I like giving each Kind an ability bonus (with options), a couple of traits, and a decent list of talents (feats) which are specific to them. Here’s my first draft for the four main ones: humans, dwarves, elves, and halflings.
Dwarf
Ability: +1 to Fortitude or Will
Traits: Low-light vision and blindsight (10′), Dwarven Toughness (increase levels of fatigue and ignore the penalty for the first two or three levels)
Dwarven Talents: Resistance to Poison, Hard to Knockdown
Elf
Ability: +1 to Agility or Mind
Traits: Low-light vision, Ignore 1 level of difficult terrain
Elven Talents: Ranged attacks bonus, Elven magic
Human
Ability: +1 to any
Traits: Extra talent and skill and specialization
Human Talents: Quick learner (additional skills + languages), Dabbler (learn a magic school even if you don’t meet pre-requisites)
Halfling
Ability: +1 to Agility or Will
Traits: Small, Lucky (roll a Fortune die when roll low double)
Halfling Talents: Hard to See, Courageous
I want to get rid of darkvision as it exists in D&D 5e. For one, everyone has it, and two, the way it works based on range from a character doesn’t make much sense. Instead, I’d give low light vision, where dim light is treated as bright light, and treat light according to the distance from the source, not from the one seeing it. For complete levels of darkness, I would give dwarves not darkvision, but blindsight. That can have a limited range, as it’s specifically understood to not be sight, but to act like sight. Since no one has a way to see through complete darkness, we don’t have to worry about magical darkness working against darkvision.
One of things I’d like to do is take some of the features which are iconic traits in other games and make them talents, which are like feats in that you can take them at certain levels. But I won’t make players choose between talents and raising their ability scores.
For people who are of mixed-kinds (half-elves, et cetera), I’ll let them choose the ability of one kind and one trait from the other (possibly two, if each Kind has at least three traits).
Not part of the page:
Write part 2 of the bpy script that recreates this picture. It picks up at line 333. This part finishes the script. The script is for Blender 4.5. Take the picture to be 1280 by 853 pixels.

But they would have access to all of the talents of both Kinds, as well as a special talent that lets them pick a trait from either parent Kind.
Culture
Culture is how someone is raised. It can be connected to their kind, but it doesn’t have to be. I’d expect to have cultures such as Dwarf Hold, Elven Forest, Human Town, and Halfling Settlement. But I’d also have other ones, such as City (with the understanding that cities are mostly cosmopolitan, and many Kind settle there), Rural, Wilderness, Seafaring, and Plains. The culture would grant a language, weapon training (often in martial or specialized weapons), perhaps armor training, and +1 to an ability depending on the culture (usually granting a choice between two possible abilities). There would also be a skill and a specialization based on the culture.
Background
Background is an important part of a character’s past. It basically represents their career prior to adventuring. They may have been a smith or a miner or a guard or a wizard’s apprentice or an acolyte. The background grants +1 to one of two abilities, a skill and specialization related to their background (Labor, Craft, and Profession for a lot of them, but perhaps some of them offer more adventuring skills), and some basic equipment associated with the profession.
Summary
When building a character, players select a Kind, a Background, and a Culture. This grants them three ability points, which they can put all in different abilities, the same ability, or spread out, as long as no ability exceeds 4 at least one. Their Culture and their Background should each grant them a skill and a specialization, their culture grants them a language and weapon training, and their Background grants them some basic equipment. This is before selecting a class.
Expert and Expert hybrid classes (Adept and Skirmisher) get the most skills and specializations. But I think that even Warriors, Magi, and Champions get some skills and specializations.